The House-approved budget for PSS amounted to $38.2 million, but this was reduced by $2 million by the Senate version.
The House and Senate have already convened a conference committee to draft a compromise version of the fiscal year 2009 budget bill.
During last week’s BOE meeting, the board’s fiscal and personnel affairs committee chairman Herman T. Guerrero said there’s a need to point out to lawmakers the importance of having a budget that allows PSS to hire the teaching personnel it needs.
“The Senate version is not supporting the PSS mandates,” he said. “It has too many restrictions that in the end would greatly impact our school operations.”
In a letter to the Legislature, BOE Chairwoman Lucy Blanco-Maratita and Commissioner of Education Rita A. Sablan said the House proposal is “far superior.”
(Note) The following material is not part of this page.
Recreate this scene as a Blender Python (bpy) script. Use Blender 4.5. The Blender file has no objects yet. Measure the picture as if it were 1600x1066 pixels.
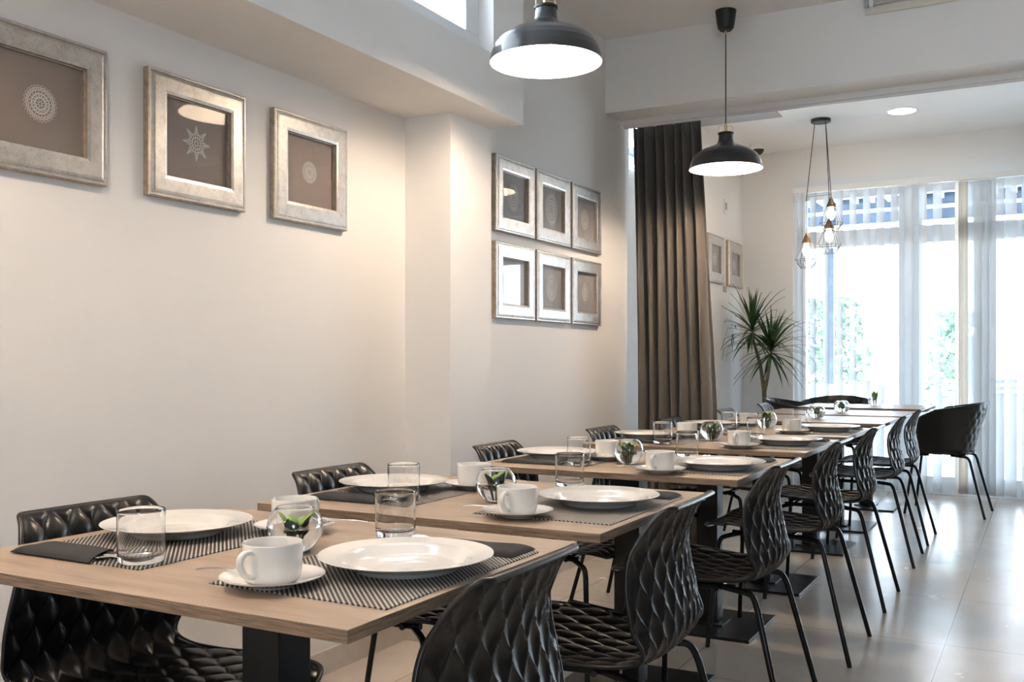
import bpy, math, random
from mathutils import Vector, Matrix
S = bpy.context.scene
C = S.collection
PI = math.pi
random.seed(7)

# ------------------------------------------------------------------ camera, world, exposure
cd = bpy.data.cameras.new('camera'); cam = bpy.data.objects.new('camera', cd); C.objects.link(cam)
cam.location = (0, 0, 1.09); cam.rotation_euler = (PI/2, 0, math.radians(28.62))
cd.sensor_width = 36; cd.lens = 1532/1600*36; cd.shift_y = 31/1600; cd.clip_start = .02
S.camera = cam
w = bpy.data.worlds.new('daylight'); S.world = w; w.use_nodes = True
bg = w.node_tree.nodes['Background']
bg.inputs[0].default_value = (.72, .86, 1.0, 1); bg.inputs[1].default_value = 12.0
S.view_settings.view_transform = 'Standard'; S.view_settings.look = 'None'
S.view_settings.exposure = 0.42; S.view_settings.gamma = 1
S.view_settings.use_curve_mapping = False
S.cycles.use_denoising = True
S.cycles.max_bounces = 14; S.cycles.diffuse_bounces = 6; S.cycles.transmission_bounces = 12
S.cycles.transparent_max_bounces = 24; S.cycles.glossy_bounces = 5
S.cycles.sample_clamp_indirect = 40; S.cycles.caustics_refractive = False; S.cycles.caustics_reflective = False
LAMP = 350.0

def portal(name, loc, rot, sx, sy):
    l = bpy.data.lights.new(name, 'AREA'); l.shape = 'RECTANGLE'; l.size = sx; l.size_y = sy
    l.cycles.is_portal = True
    o = bpy.data.objects.new(name, l); C.objects.link(o); o.location = loc; o.rotation_euler = rot
portal('window_daylight_far', (.05, 8.82, 1.25), (-PI/2, 0, 0), 3.9, 2.45)
portal('window_daylight_left', (-2.36, 1.6, 2.52), (0, -PI/2, 0), .5, 3.3)
portal('added_window_daylight', (1.75, -2.58, 1.75), (PI/2, 0, 0), 1.3, 1.4)  # portal for the window added behind the camera

# ------------------------------------------------------------------ materials
def new_mat(name):
    m = bpy.data.materials.new(name); m.use_nodes = True
    nt = m.node_tree
    return m, nt, nt.nodes['Principled BSDF']
def setp(b, **k):
    for a, v in k.items():
        n = a.replace('_', ' ')
        for s in b.inputs:
            if s.name.lower() == n.lower():
                s.default_value = v
def math_n(nt, op, a, b=None, clamp=False):
    n = nt.nodes.new('ShaderNodeMath'); n.operation = op; n.use_clamp = clamp
    for i, v in enumerate((a, b)):
        if v is None: continue
        if isinstance(v, (int, float)): n.inputs[i].default_value = v
        else: nt.links.new(v, n.inputs[i])
    return n.outputs[0]
def noise_n(nt, vec, scale, detail=3, rough=.5):
    n = nt.nodes.new('ShaderNodeTexNoise'); n.inputs['Scale'].default_value = scale
    n.inputs['Detail'].default_value = detail; n.inputs['Roughness'].default_value = rough
    if vec is not None: nt.links.new(vec, n.inputs['Vector'])
    return n.outputs['Fac']
def ramp_n(nt, fac, stops):
    r = nt.nodes.new('ShaderNodeValToRGB'); nt.links.new(fac, r.inputs[0])
    e = r.color_ramp.elements
    while len(e) < len(stops): e.new(.5)
    for i, (p, c) in enumerate(stops): e[i].position = p; e[i].color = (*c, 1)
    return r.outputs[0]
def bump_n(nt, h, b, strength=.3, dist=.01):
    n = nt.nodes.new('ShaderNodeBump'); n.inputs['Strength'].default_value = strength
    n.inputs['Distance'].default_value = dist
    nt.links.new(h, n.inputs['Height']); nt.links.new(n.outputs[0], b.inputs['Normal'])
def objvec(nt, scale=(1, 1, 1), rnd=0.0):
    t = nt.nodes.new('ShaderNodeTexCoord')
    mp = nt.nodes.new('ShaderNodeMapping'); mp.inputs['Scale'].default_value = scale
    nt.links.new(t.outputs['Object'], mp.inputs['Vector'])
    if rnd:
        oi = nt.nodes.new('ShaderNodeObjectInfo')
        v = math_n(nt, 'MULTIPLY', oi.outputs['Random'], rnd)
        cx = nt.nodes.new('ShaderNodeCombineXYZ')
        for i in range(3): nt.links.new(v, cx.inputs[i])
        nt.links.new(cx.outputs[0], mp.inputs['Location'])
    return mp.outputs[0]
def plain(name, col, rough=.5, metal=0.0, noise=0.0, nscale=30, bump=0.0, bscale=200, **k):
    m, nt, b = new_mat(name)
    setp(b, Base_Color=(*col, 1), Roughness=rough, Metallic=metal, **k)
    v = objvec(nt)
    if noise:
        f = noise_n(nt, v, nscale, 4)
        lo = tuple(max(0, c*(1-noise)) for c in col); hi = tuple(min(1, c*(1+noise)) for c in col)
        nt.links.new(ramp_n(nt, f, [(.3, lo), (.7, hi)]), b.inputs['Base Color'])
    if bump: bump_n(nt, noise_n(nt, v, bscale, 3), b, bump, .002)
    return m
M = {}
M['wall'] = plain('wall_paint', (.80, .785, .765), .65, noise=.012, nscale=2, bump=.12, bscale=160)
M['ceiling'] = plain('ceiling_paint', (.80, .79, .775), .75, noise=.01, nscale=2)
M['white_frame'] = plain('white_window_frame', (.82, .84, .86), .3)
M['blackmetal'] = plain('black_powder_coat', (.012, .012, .012), .32, bump=.25, bscale=900)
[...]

They said several provisions in the Senate bill will affect the teaching and learning of students — the austerity holidays, unpaid holidays, hiring freeze, and the conversion of all non-managerial PSS staff to civil service status.
Guerrero said these provisions will affect not only the hiring capability of PSS, which is trying to address its shortage of teachers, but also its federally funded employees.
“It doesn’t make sense that a principal who is the captain of the ship will be told not to go on board because of these austerity measures,” Guerrero said.
Blanco-Maratita and Sablan said every year, PSS recruits between 45 and 60 new teachers and related educational support service personnel.
They said the Senate version of the budget bill will prevent PSS from hiring any teaching and related service personnel in FY 2009.
The bill, they added, will hinder BOE’s constitutional mandate to provide free compulsory public education to the nearly 11,000 children attending public schools.
They asked the Senate and the House to omit “the objectionable provisions” and pass the House budget bill.